More
than 4 million people have approved petitions for legal permanent residence in
the United States but most can’t because their priority dates have not become
current.
The
Migrant Policy Institute (MPI) has published a brief, the first in a series
timed with negotiations on Capitol Hill for a comprehensive immigration reform
bill that explains the “line” for people who want to live and work lawfully in
the United States.
In Going
to the Back of the Line: A Primer on Lines, Visa Categories, and Wait Times
they reveal the various ways of winning Legal Permanent Resident (LPR) status
and eventually, American citizenship.
The Philippines remained the 4th largest
source of immigrants in 2012, according to the latest report from the Department
of Homeland Security’s Office of Immigration Statistics.
However, Filipinos comprise the 2nd
biggest bloc of immigrants (next only to Mexicans) who acquired US citizenship
last year – suggesting the importance they put on becoming Americans as quickly
as possible.
The DHS said over a million people were granted
legal permanent status in 2012; more than half of them (53 percent) were
already in the US when their applications were approved – refugees, temporary
workers, students, relatives of US citizens and undocumented immigrants, among
others.
The number of new Filipino LPRs grew minimally,
from 57,011 in 2011 to 57,327 last year but still fewer than the 58,173 in
2010. Mexico, China and India topped the list.
While immigration was slightly down,
naturalizations were up – 757,434 in 2012 compared to 694,193 the previous
year.
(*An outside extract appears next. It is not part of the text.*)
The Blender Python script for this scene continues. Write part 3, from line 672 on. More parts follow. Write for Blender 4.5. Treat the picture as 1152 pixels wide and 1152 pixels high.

Mexico, the Philippines and India topped this list. The DHS noted a
decades-old trend of Asians surpassing Europeans continued in part because more
Asian immigrants choose to become American citizens.
This has contributed to building a huge backlog of
petitions. The MPI report cited government statistics that showed 723,000
family-based visa petitions and 73,000 employment-based petitions were filed in
Fiscal Year 2012.
For 2012, only 370,951 immigrant visas – for both
family and employment based petitions – were available under quota limits
imposed by Congress (the Immigration Act of 1990 sets an annual limit of
between 416,000 and 675,000).
In addition, there are per-country limits equal to
7 percent of the total number of family-sponsored and employment preferences
(25,967 per country last year).
“Nationals of countries with especially high levels
of demand in certain family-based and employment-based visa categories (currently
Mexico, the Philippines, China and India) face longer wait times because fewer
visas are issued each year to these countries,” the MPI explained.
For Fil-Ams, the wait times are longest for those
petitioning siblings (about 24 years – the longest among all the categories)
and adult married children (about 20 years). Employer-based petitions for
Filipino workers have a wait time of more than 6 years.
The State Department reported that as of November
2012, there were more than 4.4 million people whose visa petitions (97 percent
of them family-based) have been approved but are waiting for the availability
of those visas.
Based on current visa ceilings and assuming no new
petitions are filed, the MPI estimates it will take the government 19 years to
clear this backlog.
The MPI says the visa backlog could even be higher,
and it’s uncertain whether some of them may be part of the 11 million estimated
undocumented immigrants in the country. “This is a critical point because the
impact of any new legalization program on the current backlog will undoubtedly
depend on how many unauthorized immigrants are being double-counted,” they
said.
The MPI suggested fixing this backlog is crucial to
any immigration reform bill that would require undocumented immigrants to “go
back the line”.
They added, if Congress and President Obama decide
to pursue this path in immigration reforms, they will have to “contemplate adding
additional visas in order to be meaningful”.